Arbitration involving the Public Administration

Vamilson José Costa

Peculiarities that deserve attention

During a long time, obstacles to the use arbitration by the Public Administration have been created, under the argument that there would be conflicts between public interest and the private solution of controversies. However, the search for a fast solution of high quality to the litigations involving the Public Administration inevitably leads to the expansion and consolidation of the arbitration, which today is crucial to the attraction of foreign investments and to the development of the national economy.

The new wording of the Arbitration Law, as provided by Law No. 13129/215, definitively ended the resistances that existed regarding the possibility of arbitration to solve matters involving the Public Administration.
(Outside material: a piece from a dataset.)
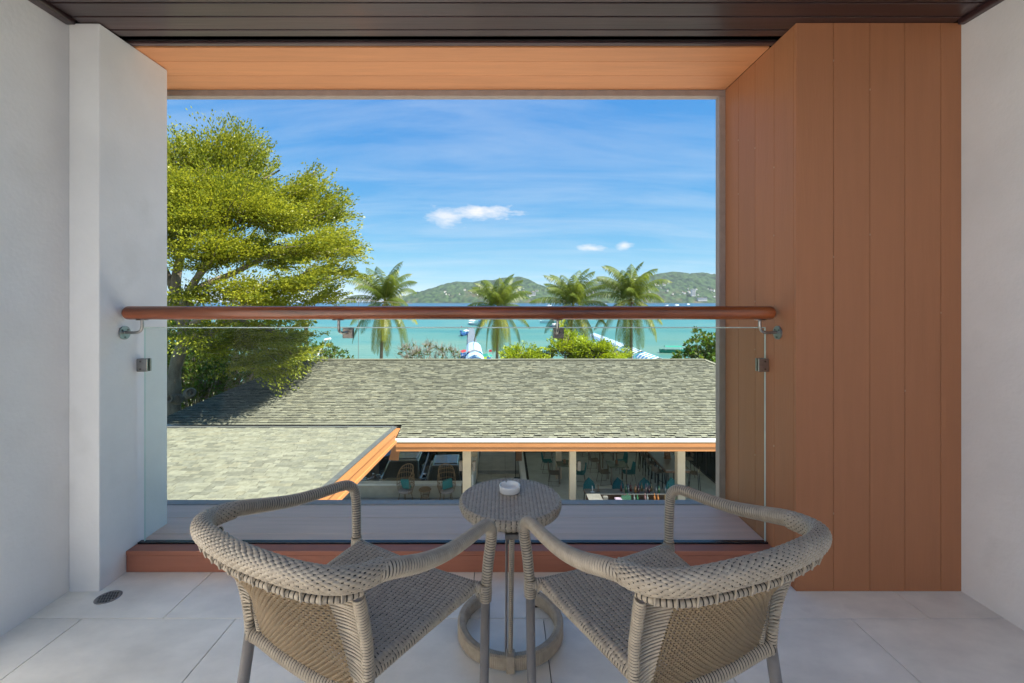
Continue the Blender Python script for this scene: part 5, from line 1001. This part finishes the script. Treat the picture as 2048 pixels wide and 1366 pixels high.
def longtail(px, Y, s, m1, m2, label, rz=0):
    t = empty('longtail_boat', (X_(px, Y), Y, SEA), rz, label, 'boat'); P = []
    for y, w_, zb, zt in ((-4, .05, .9, 1.9), (-3, .55, .2, .95), (-1, .85, -.1, .65), (1.5, .85, -.1, .65), (3.2, .6, .05, .8)): P.append([(-w_*s, y*s, zt*s), (-w_*.6*s, y*s, zb*s), (w_*.6*s, y*s, zb*s), (w_*s, y*s, zt*s)])
    P = np.array(P); G().grid(P).add([tuple(p) for p in P[-1]], [(0, 1, 2, 3)]).obj('hull', m1, t); G().grid([[(u_*.8*s, y*s, (1.55-.25*u_*u_)*s) for u_ in (-1, 0, 1)] for y in (-1.4, 2.2)]).obj('awning', m2, t)
    for a in (-1, 1):
        for y in (-1.3, 2.1): G().bar((a*.72*s, y*s, .5*s), (a*.72*s, y*s, 1.4*s), .05*s).obj('post', WHT, t)
    G().bar((0, -4*s, 1.7*s), (0, -4.05*s, 2.9*s), .05*s).obj('bow_pole', WHT, t); G().box(-.02, .45*s, -4.06*s, -4.03*s, 2.45*s, 2.8*s).obj('flag', red, t); G().box(-.3*s, .3*s, -4*s, -3.6*s, 1.3*s, 1.6*s).obj('bow_ribbon', blu2, t)
    return t
longtail(975, 64, .85, yel, grn, 'lime-green boat with a green cover and small flags beside the left pier', R(5))
longtail(931, 70, .8, blu2, red, 'small blue boat with a red awning moored left of the left pier', R(12))
longtail(929, 118, .9, blu2, WHT, 'white-awninged boat farther out, left of the left pier', R(-10))
longtail(948, 170, 1.2, WHT, WHT, 'white boat at the far end of the left pier', R(30))
longtail(937, 240, 1.3, blu2, WHT, 'blue and white boat beyond the far end of the left pier', R(60))
longtail(1100, 185, 1.3, WHT, blu2, 'white boat with a blue awning at the far end of the right pier', R(80))
longtail(1118, 150, 1.0, blu2, WHT, 'blue boat moored beside the far part of the right pier', R(80))
longtail(1350, 78, .8, grn, grn, 'green-covered boat just left of the broad-leaved shrub', R(85))

# ================================================================== HAZE
hzm = bpy.data.materials.new('haze_air'); hzm.use_nodes = True; t_ = hzm.node_tree; t_.nodes.remove(t_.nodes['Principled BSDF'])
pv = t_.nodes.new('ShaderNodeVolumePrincipled'); pv.inputs['Color'].default_value = (.80, .90, 1, 1); pv.inputs['Density'].default_value = .000045; t_.links.new(pv.outputs[0], t_.nodes['Material Output'].inputs['Volume'])
hz_ = G().box(-31000, 31000, -3100, 31000, -10, 330).obj('haze', hzm); tag(hz_, kind='stuff')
The Arbitration Law has expressly provided, in its article 1, Paragraph First, that “the Public Administration, direct and indirect, may use arbitration to solve conflicts relating to alienable rights”.

Even though relevant, the innovation in the legislation has only consolidated that the Public Administration may be subject to arbitration, which had already been highly accepted by the practice, by the case law and even by several specific laws – as, for instance, the Law of Concessions and Permits (8987/1995), the Law of National Energy Policy (9478/1997), the Law of Electric Power Trade (10848/2004), the Law of Public-Private Partnerships (11079/2004), the Law of Natural Gas (11909/2009), the Law of Ports (12815/2013, amended by Decree No. 8465/2015).
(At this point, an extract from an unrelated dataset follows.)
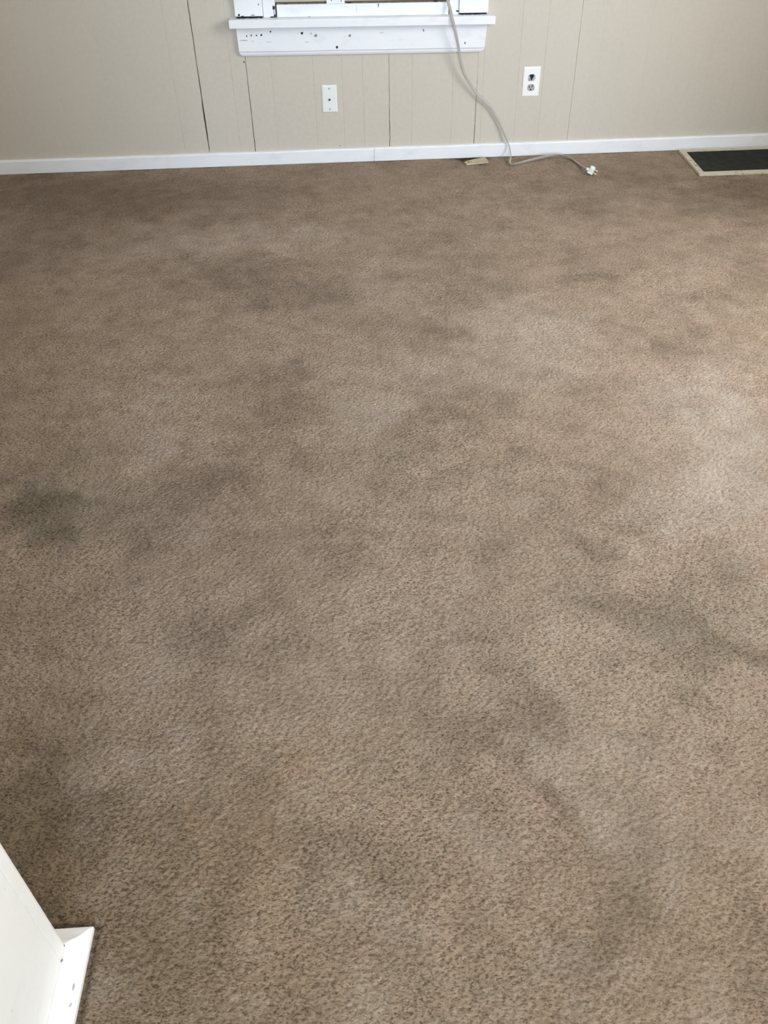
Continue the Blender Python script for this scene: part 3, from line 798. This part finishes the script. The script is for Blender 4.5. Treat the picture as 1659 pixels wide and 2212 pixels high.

Even though the resistances have unquestionably been overcome as to the legality of arbitration involving the Public Power, other difficulties and limitations remain. It seems, however, that many of the difficulties raised are not, in fact, solvable. A clear example of false obstacle refers to the hiring of the arbitrator and the arbitration institution. It is clear that the Public Administration is not obliged to perform a prior bidding procedure – after all, it is a typical case of bidding waiver – and it may, upon compliance with the administrative procedures, freely elect those people and entities it sees more competent. In this regard, however, it is important to highlight that the registration of arbitration institutes provided by the recent Law No. 13448, of June 4, 2017, represents a significant risk of setback, which will be the subject of the next article.

On the other hand, one cannot ignore that not all subjects relating to administrative agreements may be object of an arbitration clause; only the management acts and the effect in the wealth due to acts of the empire may be subject to an arbitration court. Accordingly, legal provisions prohibit arbitration based on equity and provide compliance with the publicity principle – which, as seen, also must not be interpreted as full and unrestrained disclosure of the entire procedure.
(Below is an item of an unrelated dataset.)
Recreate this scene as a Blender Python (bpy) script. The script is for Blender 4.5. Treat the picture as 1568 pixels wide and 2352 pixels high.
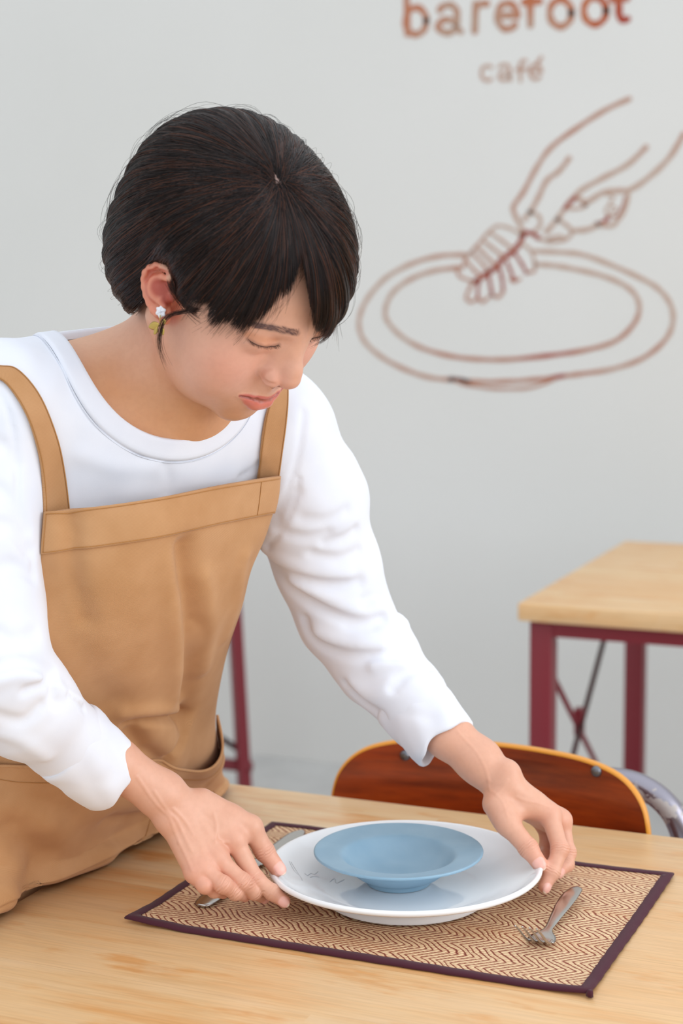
import bpy, math, random
import numpy as np
from mathutils import Matrix, Vector

random.seed(7)
RNG = np.random.RandomState(7)
for o in list(bpy.data.objects):
    bpy.data.objects.remove(o)
COL = bpy.context.scene.collection
SC = bpy.context.scene

# ------------------------------------------------------------------ camera
FPX = 3988.4                      # focal length in pixels of a 1568 x 2352 frame
YAW, PIT, ROLL = 0.408499, 0.137384, -0.008911
CAM = np.array([0.8183, -1.3680, 1.3613])
_fw = np.array([-math.sin(YAW) * math.cos(PIT), math.cos(YAW) * math.cos(PIT), -math.sin(PIT)])
_r0 = np.array([math.cos(YAW), math.sin(YAW), 0.0])
_u0 = np.cross(_r0, _fw)
VR = _r0 * math.cos(ROLL) + _u0 * math.sin(ROLL)
VU = -_r0 * math.sin(ROLL) + _u0 * math.cos(ROLL)
VF = _fw
cd = bpy.data.cameras.new('camera')
cam = bpy.data.objects.new('camera', cd)
COL.objects.link(cam)
M = Matrix.Identity(4)
for i in range(3):
    M[i][0] = VR[i]; M[i][1] = VU[i]; M[i][2] = -VF[i]; M[i][3] = CAM[i]
cam.matrix_world = M
cd.sensor_fit = 'VERTICAL'
cd.sensor_height = 36.0
cd.sensor_width = 24.0
cd.lens = 36.0 * FPX / 2352.0
cd.clip_start = 0.05
cd.dof.use_dof = True
cd.dof.focus_distance = 1.60
cd.dof.aperture_fstop = 5.0
SC.camera = cam

# ------------------------------------------------------------------ light
W = bpy.data.worlds.new('world'); SC.world = W; W.use_nodes = True
bg = W.node_tree.nodes['Background']
bg.inputs[1].default_value = 1.0
# daylight room: bright towards the windows on the right, dimmer to the left and below
_t = W.node_tree; _tc = _t.nodes.new('ShaderNodeTexCoord'); _dp = _t.nodes.new('ShaderNodeVectorMath'); _dp.operation = 'DOT_PRODUCT'
_dp.inputs[1].default_value = (0.42, -0.10, 0.90); _t.links.new(_tc.outputs['Generated'], _dp.inputs[0])
_rp = _t.nodes.new('ShaderNodeValToRGB'); _mr = _t.nodes.new('ShaderNodeMapRange'); _mr.inputs[1].default_value = -1; _mr.inputs[2].default_value = 1
_t.links.new(_dp.outputs['Value'], _mr.inputs[0]); _t.links.new(_mr.outputs[0], _rp.inputs[0])
_e = _rp.color_ramp.elements; _e[0].position = .12; _e[0].color = (.36, .34, .32, 1); _e[1].position = .95; _e[1].color = (1.36, 1.44, 1.52, 1)
_t.links.new(_rp.outputs[0], bg.inputs[0])

def area(name, loc, target, size, power, color):
    l = bpy.data.lights.new(name, 'AREA'); l.shape = 'RECTANGLE'
    l.size, l.size_y = size; l.energy = power; l.color = color
    o = bpy.data.objects.new(name, l); COL.objects.link(o)
    d = Vector(target) - Vector(loc)
    o.location = loc; o.rotation_euler = d.to_track_quat('-Z', 'Y').to_euler()
    return o
area('window_light', (4.0, 0.0, 2.1), (0.1, 0.3, 1.0), (3.2, 2.2), 62, (0.95, 0.98, 1.0))
area('fill_light', (-0.7, -3.4, 2.5), (0.1, 0.2, 0.9), (3.4, 2.2), 11, (1.0, 0.97, 0.93))  # added soft fill from front left, stands for no known source

SC.view_settings.view_transform = 'Standard'
SC.view_settings.look = 'None'
SC.view_settings.gamma = 1.0
SC.view_settings.use_curve_mapping = False
SC.view_settings.exposure = -0.05

# ------------------------------------------------------------------ coordinates
# "view" frame: metres, x right, y up, z away from the place the picture was taken from
def V(px, py, D):
    return np.array([(px - 784.0) / FPX * D, (1176.0 - py) / FPX * D, D])
def v2w(P):
    P = np.atleast_2d(P)
    return CAM + P[:, :1] * VR + P[:, 1:2] * VU + P[:, 2:3] * VF
def w2v(P):
    d = np.atleast_2d(P) - CAM
    return np.stack([d @ VR, d @ VU, d @ VF], 1)
def pjv(P):
    return np.stack([784 + FPX * P[:, 0] / P[:, 2], 1176 - FPX * P[:, 1] / P[:, 2]], 1)
def ray(px, py):
    return (px - 784) / FPX * VR + (1176 - py) / FPX * VU + VF
def on_z(px, py, z):
    d = ray(px, py); return CAM + (z - CAM[2]) / d[2] * d
def on_y(px, py, y):
    d = ray(px, py); return CAM + (y - CAM[1]) / d[1] * d
def nrm(v):
    v = np.asarray(v, float); return v / np.linalg.norm(v)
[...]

Finally, it is important to notice that even thought the Arbitration Law does not provide other limitations to the conventions and arbitration procedures involving the Public Power, many specific legislation that rule certain sectors or types of agreements determine that the procedure must be conducted in Portuguese, and that the arbitration must be held in Brazil. For instance, in case of litigations involving ports, the arbitration chamber must also be situated in the country. In case of agreements involved in Investment Partnerships Programs (PPI), the costs and expenses related to the arbitration procedure shall be anticipated by the private partner.